第207夜:高岡幸三郎のこけし
仙台地区には戦前から色々な系統の工人が出入りしていたために、その影響を受けて系統がはっきりしないこけしが散見される。高岡幸三郎のこけしもそういった範疇に入るこけしの一つであろう。それを物語るように、幸三郎のこけしは「こけし 美と系譜」では作並系に、「東北のこけし」では山形系(仙台亜系)に、そして「こけし辞典」では弥治郎系の変型に分類されている。今夜は、その幸三郎のこけしを見ていこう。口絵写真は、幸三郎こけしの表情である。

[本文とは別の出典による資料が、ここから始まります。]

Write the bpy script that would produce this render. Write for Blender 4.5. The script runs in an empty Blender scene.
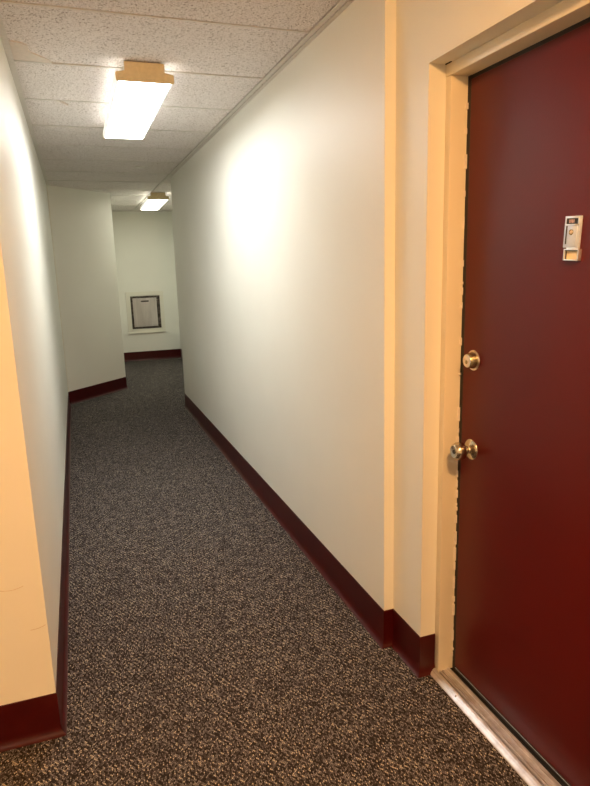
import bpy, bmesh, math, random
from mathutils import Vector, Matrix
random.seed(7)
PI = math.pi
SC = bpy.context.scene
C = SC.collection
H = 2.289          # ceiling height
HB = 0.144         # cove base height

# ------------------------------------------------------------------ helpers
def bm_new(): return bmesh.new()

def add_box(bm, x0, x1, y0, y1, z0, z1, bev=0.0, seg=2):
    t = bmesh.new()
    bmesh.ops.create_cube(t, size=1)
    for v in t.verts:
        v.co = Vector(((x0 + x1) / 2 + v.co.x * (x1 - x0), (y0 + y1) / 2 + v.co.y * (y1 - y0), (z0 + z1) / 2 + v.co.z * (z1 - z0)))
    if bev:
        bmesh.ops.bevel(t, geom=list(t.edges), offset=bev, segments=seg, profile=0.5, affect='EDGES')
    m = bpy.data.meshes.new('tmp'); t.to_mesh(m); t.free(); bm.from_mesh(m); bpy.data.meshes.remove(m)

def add_prism(bm, poly, z0, z1):
    """vertical prism over a counter-clockwise footprint"""
    lo = [bm.verts.new((x, y, z0)) for x, y in poly]
    hi = [bm.verts.new((x, y, z1)) for x, y in poly]
    n = len(poly)
    bm.faces.new(list(reversed(lo))); bm.faces.new(hi)
    for i in range(n):
        j = (i + 1) % n
        bm.faces.new((lo[i], lo[j], hi[j], hi[i]))

def add_extrude_y(bm, prof, y0, y1):
    """profile of (x, z) points extruded along y"""
    a = [bm.verts.new((x, y0, z)) for x, z in prof]
    b = [bm.verts.new((x, y1, z)) for x, z in prof]
    n = len(prof)
    bm.faces.new(a); bm.faces.new(list(reversed(b)))
    for i in range(n):
        j = (i + 1) % n
        bm.faces.new((a[j], a[i], b[i], b[j]))

def add_lathe(bm, prof, origin, axis, n=40):
    """prof = (distance along axis, radius)"""
    ax = Vector(axis).normalized(); o = Vector(origin)
    u = ax.orthogonal().normalized(); w = ax.cross(u)
    rings = []
    for d, r in prof:
        if r < 1e-6:
            rings.append([bm.verts.new(o + ax * d)])
        else:
            rings.append([bm.verts.new(o + ax * d + (u * math.cos(2 * PI * k / n) + w * math.sin(2 * PI * k / n)) * r) for k in range(n)])
    for a, b in zip(rings[:-1], rings[1:]):
        for k in range(n):
            l = (k + 1) % n
            if len(a) == 1 and len(b) == 1: continue
            if len(a) == 1: bm.faces.new((a[0], b[k], b[l]))
            elif len(b) == 1: bm.faces.new((a[k], b[0], a[l]))
            else: bm.faces.new((a[k], b[k], b[l], a[l]))

def add_tube(bm, pts, r, n=8):
    pts = [Vector(p) for p in pts]
    rings = []
    for i, p in enumerate(pts):
        d = (pts[min(i + 1, len(pts) - 1)] - pts[max(i - 1, 0)]).normalized()
        u = d.orthogonal().normalized() if i == 0 else (U - d * U.dot(d)).normalized()
        U = u; w = d.cross(u)
        rings.append([bm.verts.new(p + (u * math.cos(2 * PI * k / n) + w * math.sin(2 * PI * k / n)) * r) for k in range(n)])
    for a, b in zip(rings[:-1], rings[1:]):
        for k in range(n):
            bm.faces.new((a[k], a[(k + 1) % n], b[(k + 1) % n], b[k]))
    bm.faces.new(list(reversed(rings[0]))); bm.faces.new(rings[-1])

def obj(name, bm, m, parent=None, label=None, cat=None, group=None, kind=None, smooth=False, origin=None, recalc=True):
    if recalc: bmesh.ops.recalc_face_normals(bm, faces=list(bm.faces))
    if origin is not None:
        bmesh.ops.translate(bm, verts=list(bm.verts), vec=-Vector(origin))
    me = bpy.data.meshes.new(name); bm.to_mesh(me); bm.free()
    o = bpy.data.objects.new(name, me); C.objects.link(o)
    if origin is not None: o.location = origin
    if m: me.materials.append(m)
    if smooth:
        for p in me.polygons: p.use_smooth = True
        me.set_sharp_from_angle(angle=math.radians(35))
    if parent is not None: o.parent = parent
    for k, v in (('label', label), ('category', cat), ('group', group), ('kind', kind)):
        if v: o[k] = v
    return o

def struct(name, bm, m, label=None, parent=None, **k):
    return obj(name, bm, m, parent, label=label, kind=None if parent else 'structure', **k)

# ------------------------------------------------------------------ materials
def nt(name):
    m = bpy.data.materials.new(name); m.use_nodes = True
    t = m.node_tree; b = t.nodes['Principled BSDF']
    return m, t, b
def N(t, kind, **k):
    n = t.nodes.new(kind)
    for a, v in k.items(): setattr(n, a, v)
    return n
def L(t, a, b): t.links.new(a, b)
def rgb(v): return (v[0], v[1], v[2], 1)
def ramp(t, fac, stops, interp='LINEAR'):
    r = N(t, 'ShaderNodeValToRGB'); r.color_ramp.interpolation = interp
    e = r.color_ramp.elements
    while len(e) < len(stops): e.new(0.5)
    for q, (p, c) in zip(e, stops):
        q.position = p; q.color = rgb(c)
    L(t, fac, r.inputs[0]); return r
def noise(t, vec, scale, detail=2, rough=.5):
    n = N(t, 'ShaderNodeTexNoise'); n.inputs['Scale'].default_value = scale
    n.inputs['Detail'].default_value = detail; n.inputs['Roughness'].default_value = rough
    L(t, vec, n.inputs['Vector']); return n
def objvec(t):
    return N(t, 'ShaderNodeTexCoord').outputs['Object']
def bump(t, b, h, strength, dist):
    n = N(t, 'ShaderNodeBump'); n.inputs['Strength'].default_value = strength; n.inputs['Distance'].default_value = dist
    L(t, h, n.inputs['Height']); L(t, n.outputs[0], b.inputs['Normal']); return n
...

高岡幸三郎は明治12年、仙台の生まれ。当初、佐藤材木店で木地挽きに従事したが、大正7年頃に福々商会を受け継いで木地を挽いた。この福々商会には鳴子や遠刈田より多くの工人が職人として交代で勤めた。佐藤巳之助も昭和5年から8年まで職人をした。昭和10年から2年間、猪狩庄平(佐藤誠の弟子)が来てこけしを作り、幸三郎の5男鉄寿はそれを参考にしてこけしを作った。しかし、鉄寿は昭和12年に早逝したため、それ以降は幸三郎が鉄寿に替わってこけしを作った。庄平のこけしは誠のこけしを引き継いだ弥治郎系のこけしと思われるので、鉄寿のこけしも弥治郎風のこけしがベースであったと思われるが、福々商会に来ていた巳之助の影響も大きいと思われる。
さて、こちらが幸三郎のこけしである。大きさは9寸8分。「14.5.27」の書き込みがある。鉄寿のこけしをそのまま引き継いだものであるが、庄平からの弥治郎の影響は一側目と撥鼻、胴の旭菊くらいで頭の描彩などは巳之助の影響が見受けられる。切れ長の一側目は気品があり完成度の高いこけしとなっている。なお、幸三郎の特長の1つは染料に泥絵の具を使っていることであり、ピンクっぽい赤、明るい緑に黄色も多く使われ、パステル調のポップなこけしとなっている。